Die Zukunft geht in Richtung Elektromobilität. Der Markt wächst exponentiell. Bis 2040 sollen laut einem im vergangenen Jahr von Morgan Stanley veröffentlichten Bericht mehr Elektrofahrzeuge als Autos mit Verbrennungsmotoren verkauft werden. Gefragt sind vor allem einfache, effiziente, intelligente, kostengünstige und voll integrierte Lösungen – und GEM erfüllt genau diese Anforderungen.

Ein anderer Trend – selbstfahrende Autos – kommt GEM ebenfalls zugute:

Radnabenmotoren sind ein Plus für selbstfahrende Autos, weil sie einzeln per Rechner gesteuert werden können. Dabei spielt es keine Rolle, ob das Fahrzeug zwei, drei oder vier Räder hat.

Aber das allein reiche nicht, kommentiert Mandelj. Eine gute Lösung müsse Fahren vor allem zum Vergnügen machen. Und GEM werde die Grundlage für so manches „Fahrspaß-Juwel“ bilden.
     

Einzigartige Bremslösung

Während der Arbeit mit einem Radnabenmotor für ein neues Postzustellfahrzeug wurde GEM Motors gebeten, eine Parkbremse zu integrieren. Dabei zeigte sich, dass eine fertige Lösung auf dem Markt nicht erhältlich war.

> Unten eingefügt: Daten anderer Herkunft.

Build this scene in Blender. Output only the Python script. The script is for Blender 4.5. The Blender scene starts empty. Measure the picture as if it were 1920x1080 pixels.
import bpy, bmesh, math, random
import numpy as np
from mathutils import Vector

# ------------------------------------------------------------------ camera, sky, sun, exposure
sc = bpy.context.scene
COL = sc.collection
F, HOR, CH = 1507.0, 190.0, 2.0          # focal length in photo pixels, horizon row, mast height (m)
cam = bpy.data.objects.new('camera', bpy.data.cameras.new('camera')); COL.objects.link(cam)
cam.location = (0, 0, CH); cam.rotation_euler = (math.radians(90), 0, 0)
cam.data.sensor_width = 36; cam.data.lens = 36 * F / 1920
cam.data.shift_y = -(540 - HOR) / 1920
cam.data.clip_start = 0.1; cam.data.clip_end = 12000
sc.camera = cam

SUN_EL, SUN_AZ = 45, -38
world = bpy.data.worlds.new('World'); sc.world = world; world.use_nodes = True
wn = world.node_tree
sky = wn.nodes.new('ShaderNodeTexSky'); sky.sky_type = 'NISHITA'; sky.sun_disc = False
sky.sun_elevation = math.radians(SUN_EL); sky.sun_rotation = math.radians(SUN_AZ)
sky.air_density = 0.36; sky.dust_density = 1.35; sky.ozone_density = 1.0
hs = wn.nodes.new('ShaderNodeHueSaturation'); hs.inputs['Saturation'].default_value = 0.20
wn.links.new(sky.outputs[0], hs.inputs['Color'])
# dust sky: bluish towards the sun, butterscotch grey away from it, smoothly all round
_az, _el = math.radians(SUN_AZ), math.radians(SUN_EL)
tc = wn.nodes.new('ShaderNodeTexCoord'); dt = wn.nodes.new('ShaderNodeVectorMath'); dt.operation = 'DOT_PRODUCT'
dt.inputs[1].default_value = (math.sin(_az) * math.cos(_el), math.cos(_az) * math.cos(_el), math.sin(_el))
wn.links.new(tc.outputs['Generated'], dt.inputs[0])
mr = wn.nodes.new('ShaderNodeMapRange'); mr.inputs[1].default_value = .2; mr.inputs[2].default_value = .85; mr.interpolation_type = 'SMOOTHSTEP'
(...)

Dr. Andrej Pukšič, leitender Forschungsingenieur bei GEM Motors, erinnert sich: „Die Bremse befindet sich außen am Motor, nicht im Motor selbst. Deshalb musste sie robust sein und Wasser, Staub, Schmutz, Schlamm und Stößen standhalten. Wir untersuchten die auf dem Markt verfügbaren Lösungen und fanden nichts Geeignetes. Es gab nur geschlossene, für spezielle Automobilkunden entwickelte Systeme. Auch bekamen wir nicht die Informationen, die wir brauchten.“

Deshalb wandte sich GEM an SKF, ein Unternehmen mit Erfahrung auf diesem Gebiet. Schon seit 2009 hat SKF elektronische Parkbremsen (EPB) für Traktoren im Angebot. GEM prüfte verschiedene Optionen und kam zu dem Schluss, dass die Lösung von SKF die beste sei. Ausgehend von einem Muster der SKF EPB passten die Slowenen das System in enger Zusammenarbeit mit SKF an die Erfordernisse leichter Elektrofahrzeuge an. Das Ergebnis dieser Anpassung in Kombination mit der technischen Unterstützung von SKF ist eine robuste und zuverlässige EPB-Lösung.

Die elektronische Parkbremse des neuen Postzustellfahrzeugs ist mit dem Radnabenmotor über Kabel und Bremssättel verbunden und hat zwei Betriebsoptionen: Der Fahrer kann die Parkbremse entweder durch Drücken eines Knopfes manuell betätigen oder die Bremse wird automatisch aktiviert, wenn die Radsensoren erfassen, dass sich die Räder nicht mehr drehen.

„Wir suchten nach hochwertigen Komponenten. SKF ist technologisch führend und für Qualität bekannt“, schließt Mandelj.